Les 40 000 décès prématurés estimés chaque année ne sont pas des projections abstraites. Ils s’appuient sur des modèles épidémiologiques solides, élaborés par Santé publique France, croisant données sanitaires et niveaux de pollution.
Entre 2007-2008 et 2016-2019, la mortalité liée aux particules fines est passée de 48 000 à 40 000 décès. Une baisse encourageante, reflet d’une meilleure qualité de l’air… mais encore loin des recommandations de l’Organisation mondiale de la santé, qui fixe le seuil à 5 microgrammes par mètre cube.
L’Institut Mobilités en transition, un think tank indépendant, rappelle que ces seuils ne sont ni utopiques ni inaccessibles. Plusieurs villes scandinaves les respectent déjà.
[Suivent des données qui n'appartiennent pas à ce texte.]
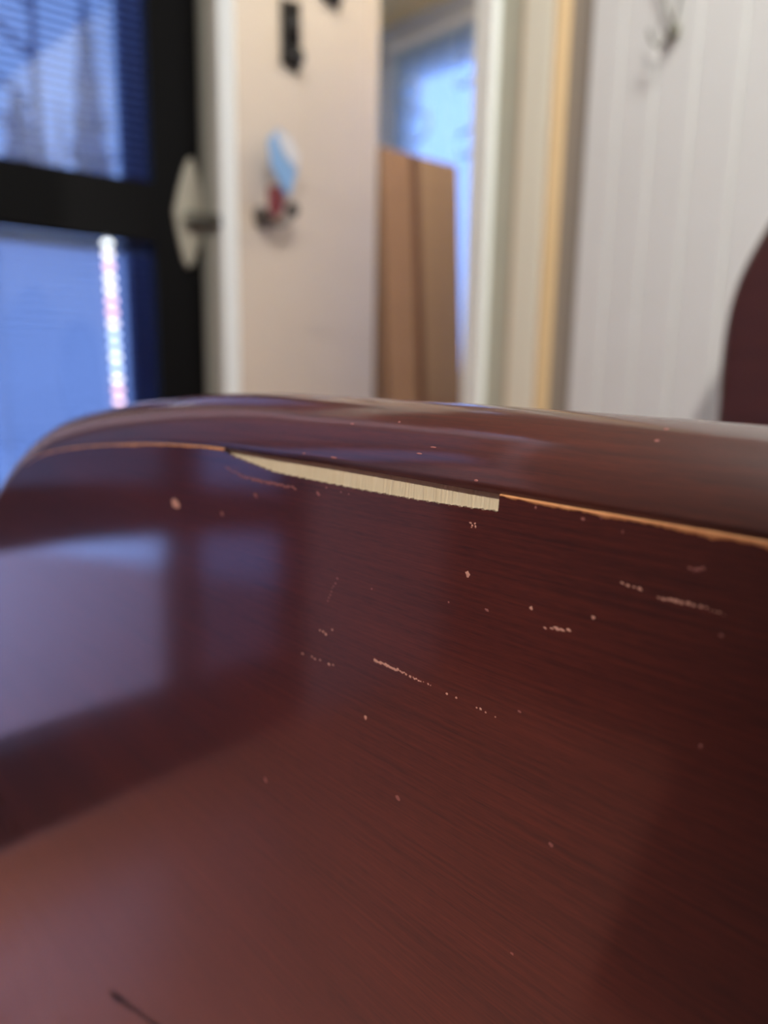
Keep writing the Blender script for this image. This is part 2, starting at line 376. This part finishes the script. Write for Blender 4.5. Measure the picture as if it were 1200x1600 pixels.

Preuve, selon lui, qu’une France plus respirable est possible… à condition d’agir plus fermement.
Au centre des débats : les Zones à Faibles Émissions (ZFE). Ces zones, où les véhicules les plus polluants sont restreints, sont défendues avec vigueur par le gouvernement.
La ministre de la Transition énergétique, Agnès Pannier-Runacher, affirme qu’elles pourraient éviter des milliers de décès prématurés chaque année.
Mais la mesure suscite la controverse. Certains élus d’opposition dénoncent une « manipulation statistique » et appellent même à leur suppression.
Pour les experts, ce débat détourne l’attention de l’essentiel : aujourd’hui, les ZFE représentent l’un des rares leviers concrets pour faire baisser les émissions en milieu urbain.
Car sans actions ambitieuses et coordonnées, la France ne pourra ni atteindre les objectifs fixés par l’Union européenne, ni éviter les dizaines de milliers de morts évitables que provoque encore, chaque année, un air que l’on croyait inoffensif.